Now, answer the question posed to you, Tom Harris:

What is causing the increasing trend in surface temperature?

By Brainstorms (not verified) on 21 Nov 2015 #permalink

Mr. Harris,

Mockery aside, and assuming without prejudice that you're a genuine skeptic: Scott Denning understands that Science cannot know anything with absolute certainty, only with greater or lesser confidence. Here is his more contextualized answer to your question:

..we expect climate to be warmer in the future than in the past because we know that greenhouse gases absorb and then re-emit thermal radiation. As people around the world burn more and more fossil fuels, concentrations of greenhouse gases increase, so that solar energy accumulates under the extra absorbing gas. Scientists expect accumulating heat to cause warming temperatures because we know that when we add heat to things, they change their temperatures.

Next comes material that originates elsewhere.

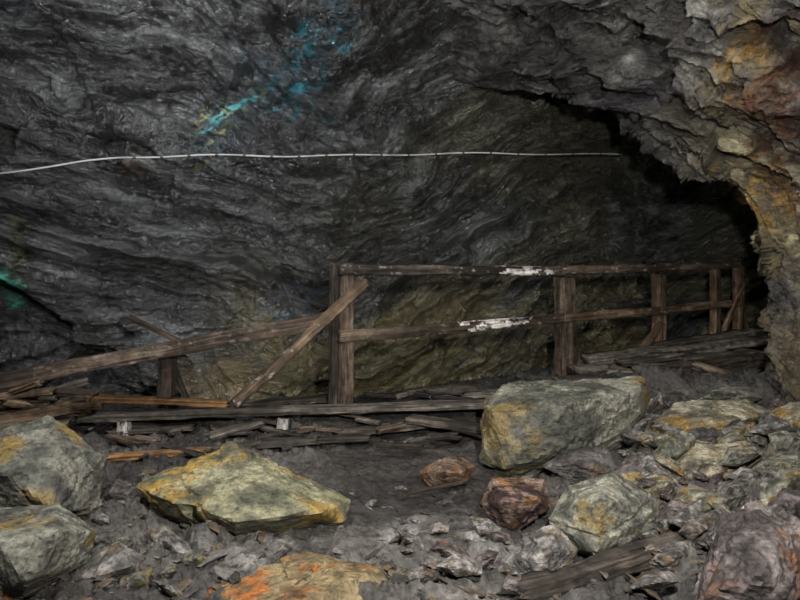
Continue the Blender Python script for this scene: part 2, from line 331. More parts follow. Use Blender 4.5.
def make_rock(name, label, outline, thick, pal, seed, sub=6, D=None, front=(), nfront=4, group=None, cat='rock', rough=1.0, lift=0):
    rs = np.random.RandomState(seed)
    o = np.array(outline, float); x0, x1 = o[:, 0].min(), o[:, 0].max(); y0, y1 = o[:, 1].min(), o[:, 1].max()
    cx, cy = (x0+x1)/2, (y0+y1)/2; bot = y1
    if D is None: D = hit(cx, min(bot, 640)-3)+thick*.42
    pts = []
    for a, b in o:                                       # outline corners: upper ones lie farther back, lower ones nearer
        k = (b-cy)/max(y1-y0, 1)
        pts.append(list(P(a, b, D-thick*(.55*k)+rs.uniform(-.08, .08)*thick)))
        pts.append(list(P(cx+(a-cx)*.7, cy+(b-cy)*.75, D+thick*.5)))
    fr = list(front)
    if not fr:
        for i in range(nfront):
            t = rs.uniform(0, 2*math.pi); q = rs.uniform(.15, .62)
            fr.append((cx+(x1-x0)/2*q*math.cos(t), cy+(y1-y0)/2*q*math.sin(t), -thick*rs.uniform(.3, .55)))
    for a, b, dy in fr: pts.append(list(P(a, b, D+dy)))
    c, pl = hull_planes(np.array(pts))
    dirs, faces = ico(sub)
    r = np.full(len(dirs), 1e9)
    for n, h in pl:
        dn = dirs@n
        r = np.where(dn > 1e-4, np.minimum(r, h/np.maximum(dn, 1e-4)), r)
    V = dirs*r[:, None]
    size = max(x1-x0, y1-y0)/F*D; k = 1/size; sd = seed*1.37
    ax = rs.normal(size=3)*.6; ax[2] += 1.5; ax /= np.linalg.norm(ax)
    lay = V@ax
    A_, B_, C_ = V[:, 0]*k, V[:, 1]*k, V[:, 2]*k
    lw = lay*k+.03*fbm(A_*3, B_*3+sd, C_*3, 2, seed+2)
    dsp = .018*facet(A_*2.2+sd, B_*2.2, C_*3, seed+3, 1.0, .4)+.014*facet(A_*4+sd, B_*4, lw*12, seed+9, .5, .6)+.007*facet(A_*12+sd, B_*12, lw*30, seed+19, .6, .6)
    crack = ss(.90, .985, 1-np.abs(vn(A_*1.6+sd, B_*1.6, lw*4.5, seed+21)))*ss(.35, .6, vn(A_*2.5, B_*2.5+sd, C_*2.5, seed+23)*.5+.5)
    dsp = dsp-.032*crack+.003*fbm(A_*28+sd, B_*28, C_*28, 3, seed+7)
    if rough > 1.4: dsp = dsp+.016*ridged(A_*4+sd, B_*4, C_*6, 4, seed+25, .6)
    V = V+dirs*(dsp*size*rough)[:, None]
    c0, c1, c2, sb = PAL[pal]
    a = fbm(A_*3+sd, B_*3, C_*3, 5, seed+11, .65)*.5+.5; b = fbm(A_*6, B_*6+sd, C_*6, 5, seed+13, .65)*.5+.5
    col = np.ones((len(V), 3))*c0
    col = mixc(col, c1, ss(.42, .65, b)); col = mixc(col, c2, ss(sb, sb+.16, a)); col = mixc(col, c0*.4, ss(.54, .72, 1-b)*.75)
    z0 = V[:, 2].min()
    ob = mesh_obj(name, V-np.array([0, 0, z0]), faces, col, M_rock, smooth=False)
    ob.location = Vector(c)+Vector((0, 0, z0+lift))
    tag(ob, label, cat, group)
    FOOT.append((c[0], c[1], max((x1-x0)/F*D/2, thick/2)))
    return ob
make_rock('boulder', 'upright grey boulder with yellow stains at the left edge below the plank pile', [(-30, 436), (50, 412), (105, 456), (99, 512), (38, 526), (-30, 520)], .6, 'greygreen', 11, front=[(60, 444, -.16), (52, 508, -.44), (-14, 462, -.36)])
make_rock('boulder', 'squat grey boulder with ochre underside in the bottom left corner', [(-30, 510), (58, 502), (100, 532), (86, 564), (22, 602), (-30, 602)], .5, 'greygreen', 12, front=[(56, 530, -.2), (26, 580, -.36), (-10, 536, -.24)])
make_rock('boulder', 'broad flat yellow boulder with a pointed top in the left foreground', [(136, 484), (205, 461), (231, 441), (262, 455), (351, 499), (342, 522), (290, 532), (236, 549), (160, 513)], .75, 'yellow', 13, front=[(152, 494, -.12), (236, 522, -.42), (320, 512, -.30), (216, 478, .02), (268, 480, -.06)])
make_rock('boulder', 'orange-stained flat boulder cut off by the bottom edge of the photo', [(200, 592), (222, 572), (310, 555), (382, 568), (394, 592), (380, 630), (205, 630)], .55, 'orange', 14, front=[(232, 592, -.10), (344, 582, -.12), (300, 612, -.32)])
make_rock('boulder', 'biggest grey block with a flat top, beside the low plank end in the middle', [(484, 400), (508, 382), (644, 375), (651, 393), (640, 432), (602, 458), (505, 477), (480, 462)], .9, 'grey', 15, front=[(494, 413, -.36), (566, 406, -.46), (638, 393, -.12), (588, 446, -.42), (504, 468, -.46)])
make_rock('rock', 'dark slab wedged below the biggest grey block', [(540, 466), (575, 446), (608, 450), (628, 470), (585, 488)], .35, 'dark', 16, 5, front=[(580, 462, -.14), (606, 474, -.15)])
make_rock('rock', 'dark maroon rock with pale patches beside the dark path', [(478, 506), (492, 477), (544, 479), (551, 508), (508, 538)], .4, 'red', 17, 6, front=[(500, 502, -.2), (536, 500, -.16)])
make_rock('rock', 'small orange-brown rock lying alone on the dark path', [(418, 472), (438, 459), (458, 455), (475, 466), (468, 484), (430, 489)], .3, 'brown', 18, 5, front=[(438, 472, -.15), (462, 472, -.1)])
make_rock('boulder', 'angular grey rock in front of the dark slab, right of the maroon rock', [(546, 518), (566, 487), (614, 472), (658, 499), (652, 534), (604, 566), (560, 548)], .55, 'grey', 19, front=[(600, 502, -.26), (646, 520, -.14), (598, 552, -.32)])
make_rock('rock', 'pale flat-topped rock at the foot of the overhanging wall', [(650, 424), (672, 402), (748, 400), (776, 414), (692, 452), (652, 452)], .65, 'pale', 20, front=[(666, 428, -.22), (734, 420, -.24)])
make_rock('rock', 'dark wedge of rock leaning on the pale flat-topped rock', [(674, 450), (695, 425), (722, 418), (731, 434), (714, 450)], .2, 'dark', 21, 5, D=4.2)
make_rock('rock', 'low pale rock in front of the dark wedge on the right slope', [(654, 476), (690, 446), (742, 440), (769, 454), (704, 493)], .45, 'pale', 22, front=[(690, 464, -.15), (738, 460, -.14)])
make_rock('rock', 'grey-brown rock on the right slope at the photo edge', [(742, 474), (768, 452), (800, 448), (818, 480), (780, 494)], .35, 'grey', 23, 5)
make_rock('boulder', 'big rough purplish-grey rock mass in the bottom right corner', [(694, 606), (708, 560), (722, 520), (752, 506), (815, 530), (850, 570), (840, 650), (694, 650)], .55, 'mauve', 24, front=[(730, 548, -.14), (780, 540, -.12), (760, 575, -.28), (710, 590, -.22)], rough=2.4)
make_rock('rock', 'jagged purplish-grey block above the corner rock mass, cut by the photo edge', [(742, 530), (750, 508), (778, 498), (830, 500), (835, 540), (790, 545)], .35, 'mauve', 38, 5, rough=2)
make_rock('rock', 'tilted grey slate slab below the yellow boulder', [(143, 532), (165, 525), (198, 553), (182, 561), (150, 550)], .2, 'slate', 25, 5, front=[(165, 540, -.08), (182, 555, -.1)])
make_rock('rock', 'pale layered slab between the corner boulder and the slate slab', [(60, 581), (75, 570), (117, 541), (146, 557), (141, 580), (85, 592)], .22, 'slate', 26, 5, front=[(90, 578, -.1), (130, 566, -.1)])
make_rock('rock', 'little brown stone at the bottom left corner of the photo', [(-12, 572), (8, 565), (19, 580), (12, 604), (-12, 606)], .12, 'orange', 27, sub=5)
make_rock('rock', 'pale grey shattered stone below the maroon rock', [(500, 562), (528, 534), (555, 526), (577, 550), (562, 574), (520, 580)], .25, 'slate', 28, 5, rough=2)
make_rock('rock', 'flat brown stone left of the yellow boulder', [(98, 500), (115, 478), (135, 482), (140, 500), (120, 512)], .2, 'dark', 29, sub=5)
make_rock('rock', 'small purplish-grey stone right of the angular grey rock', [(655, 520), (672, 500), (700, 502), (708, 520), (685, 534)], .2, 'mauve', 30, sub=5, rough=1.6)
make_rock('rock', 'ochre stone in the gap above the angular grey rock', [(600, 486), (615, 474), (640, 472), (650, 484), (630, 494)], .16, 'pale', 31, sub=5, D=3.6)
make_rock('rock', 'flat grey stone beside the dark timber at bottom right', [(640, 570), (655, 548), (690, 540), (705, 556), (680, 580)], .22, 'slate', 32, sub=5, rough=1.6)
make_rock('rock', 'brownish rock at the foot of the overhang, right of the pale flat-topped rock', [(752, 438), (775, 408), (800, 400), (825, 420), (820, 452), (780, 455)], .4, 'pale', 34, sub=5)
make_rock('rock', 'dark lump half buried behind the pale flat-topped rock', [(640, 412), (655, 394), (690, 388), (708, 400), (680, 416)], .3, 'dark', 35, sub=5)
make_rock('rock', 'jagged purplish-grey rock between the low pale rock and the corner rock mass', [(668, 502), (690, 484), (730, 486), (742, 502), (715, 514), (680, 514)], .28, 'mauve', 36, sub=5, rough=1.6)
make_rock('rock', 'jagged grey rock between the angular grey rock and the low pale rock', [(640, 480), (660, 466), (682, 478), (684, 496), (655, 502)], .25, 'slate', 37, sub=5, rough=1.6)
make_rock('rock', 'brown-grey slab lying at the foot of the overhang below the decking', [(690, 404), (712, 388), (750, 386), (764, 398), (735, 410)], .3, 'grey', 39, sub=5, D=4.9)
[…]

Science, Mr. Harris, is a method of evaluating competing hypotheses by how well they explain the available evidence without contradicting what is already known with high confidence, and there is a rigorous process for doing so. You are proposing that "the energy being added to the Earth System by increasing CO2 is [not] manifest in a surface temperature increase" because "most of the increased energy [goes] to increasing wind speed, ice melting or some other energy sink in the Earth system". You have not adequately supported your hypothesis, and you're wasting your time and ours arguing here in any case. If you wish to be taken seriously outside a conference organized by pseudo-skeptics, you'll need to submit your arguments for publication in more credible refereed venues, such as Nature Geoscience or Geophysical Research Letters.

Keep in mind, though, that Science is superior to other knowledge systems largely because it's a way of trying not to fool yourself ("The first principle is you must not fool yourself, and you are the easiest person to fool" -Feynman). It relies on intersubjective verification to counter ubiquitous self-deception. If you can't persuade your referees of the merit of your ideas, then it's highly likely that you're fooling yourself. If you're unwilling to accept that, then you are no scientist, nor are you a genuine skeptic.

By Mal Adapted (not verified) on 21 Nov 2015 #permalink

Tom Harris

There are interesting examples of GHG-forced warming from the past that demonstrate - unequivocally - that radiative physics works as expected. The best known of these events is the Palaeocene-Eocene Thermal Maximum or PETM. As a class, these episodes of extreme GHG-forced warming are know as hyperthermals.

How do you know that most of the increased energy does not go to increasing wind speed, ice melting or some other energy sink in the Earth system.

Then what massive heat source, pray tell, is causing the surface to actually warm?